Dataset extract:
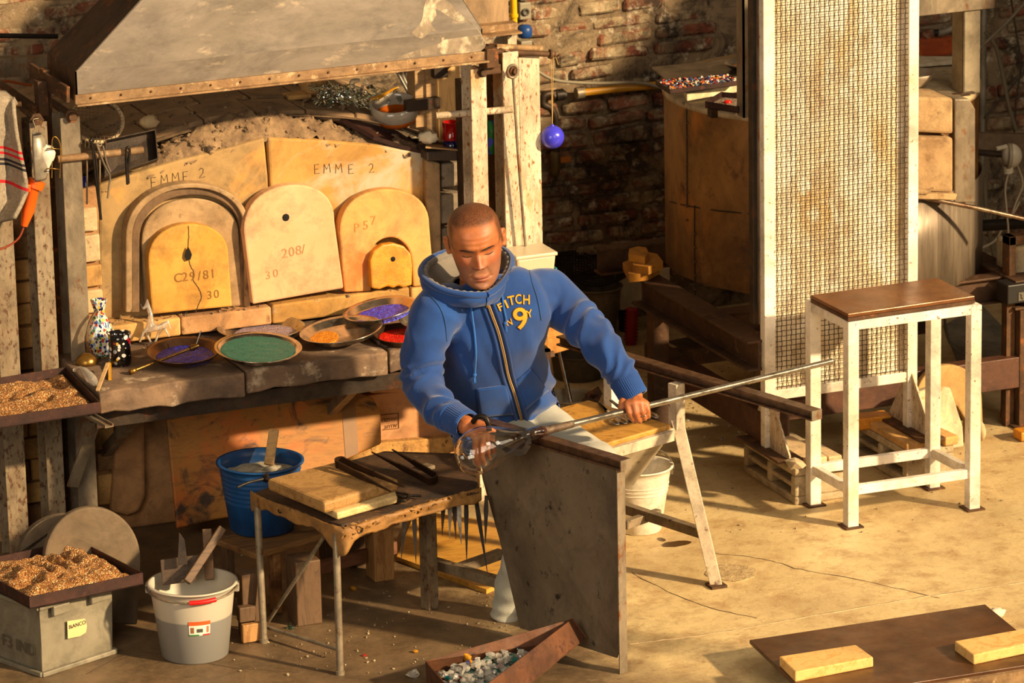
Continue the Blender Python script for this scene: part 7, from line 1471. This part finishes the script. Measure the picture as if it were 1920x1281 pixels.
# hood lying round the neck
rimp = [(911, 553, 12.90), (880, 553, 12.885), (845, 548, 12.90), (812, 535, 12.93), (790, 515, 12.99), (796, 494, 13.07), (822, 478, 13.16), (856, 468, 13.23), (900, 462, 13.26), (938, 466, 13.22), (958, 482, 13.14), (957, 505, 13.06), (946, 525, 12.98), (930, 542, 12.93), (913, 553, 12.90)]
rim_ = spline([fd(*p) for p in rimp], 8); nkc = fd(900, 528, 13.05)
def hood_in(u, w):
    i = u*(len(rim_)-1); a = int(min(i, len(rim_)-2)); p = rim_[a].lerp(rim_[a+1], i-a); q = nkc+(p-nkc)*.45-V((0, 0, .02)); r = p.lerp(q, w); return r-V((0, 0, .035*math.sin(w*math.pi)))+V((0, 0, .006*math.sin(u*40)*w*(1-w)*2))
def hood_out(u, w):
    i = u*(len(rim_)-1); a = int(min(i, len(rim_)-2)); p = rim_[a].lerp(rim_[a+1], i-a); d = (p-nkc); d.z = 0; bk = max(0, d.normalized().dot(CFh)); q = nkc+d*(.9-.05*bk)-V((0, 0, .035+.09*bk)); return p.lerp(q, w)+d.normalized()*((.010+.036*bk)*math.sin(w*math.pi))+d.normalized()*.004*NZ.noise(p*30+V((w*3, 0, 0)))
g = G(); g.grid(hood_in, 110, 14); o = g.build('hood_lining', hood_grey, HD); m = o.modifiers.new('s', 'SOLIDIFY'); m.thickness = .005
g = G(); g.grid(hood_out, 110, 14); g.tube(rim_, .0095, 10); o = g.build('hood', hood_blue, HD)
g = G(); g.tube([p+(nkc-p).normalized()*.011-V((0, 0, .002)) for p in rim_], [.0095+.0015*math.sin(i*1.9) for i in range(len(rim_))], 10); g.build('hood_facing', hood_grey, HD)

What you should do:
Output all of the data exactly as it stands, minus any images.

Written reply:
Continue the Blender Python script for this scene: part 7, from line 1471. This part finishes the script. Measure the picture as if it were 1920x1281 pixels.
# hood lying round the neck
rimp = [(911, 553, 12.90), (880, 553, 12.885), (845, 548, 12.90), (812, 535, 12.93), (790, 515, 12.99), (796, 494, 13.07), (822, 478, 13.16), (856, 468, 13.23), (900, 462, 13.26), (938, 466, 13.22), (958, 482, 13.14), (957, 505, 13.06), (946, 525, 12.98), (930, 542, 12.93), (913, 553, 12.90)]
rim_ = spline([fd(*p) for p in rimp], 8); nkc = fd(900, 528, 13.05)
def hood_in(u, w):
    i = u*(len(rim_)-1); a = int(min(i, len(rim_)-2)); p = rim_[a].lerp(rim_[a+1], i-a); q = nkc+(p-nkc)*.45-V((0, 0, .02)); r = p.lerp(q, w); return r-V((0, 0, .035*math.sin(w*math.pi)))+V((0, 0, .006*math.sin(u*40)*w*(1-w)*2))
def hood_out(u, w):
    i = u*(len(rim_)-1); a = int(min(i, len(rim_)-2)); p = rim_[a].lerp(rim_[a+1], i-a); d = (p-nkc); d.z = 0; bk = max(0, d.normalized().dot(CFh)); q = nkc+d*(.9-.05*bk)-V((0, 0, .035+.09*bk)); return p.lerp(q, w)+d.normalized()*((.010+.036*bk)*math.sin(w*math.pi))+d.normalized()*.004*NZ.noise(p*30+V((w*3, 0, 0)))
g = G(); g.grid(hood_in, 110, 14); o = g.build('hood_lining', hood_grey, HD); m = o.modifiers.new('s', 'SOLIDIFY'); m.thickness = .005
g = G(); g.grid(hood_out, 110, 14); g.tube(rim_, .0095, 10); o = g.build('hood', hood_blue, HD)
g = G(); g.tube([p+(nkc-p).normalized()*.011-V((0, 0, .002)) for p in rim_], [.0095+.0015*math.sin(i*1.9) for i in range(len(rim_))], 10); g.build('hood_facing', hood_grey, HD)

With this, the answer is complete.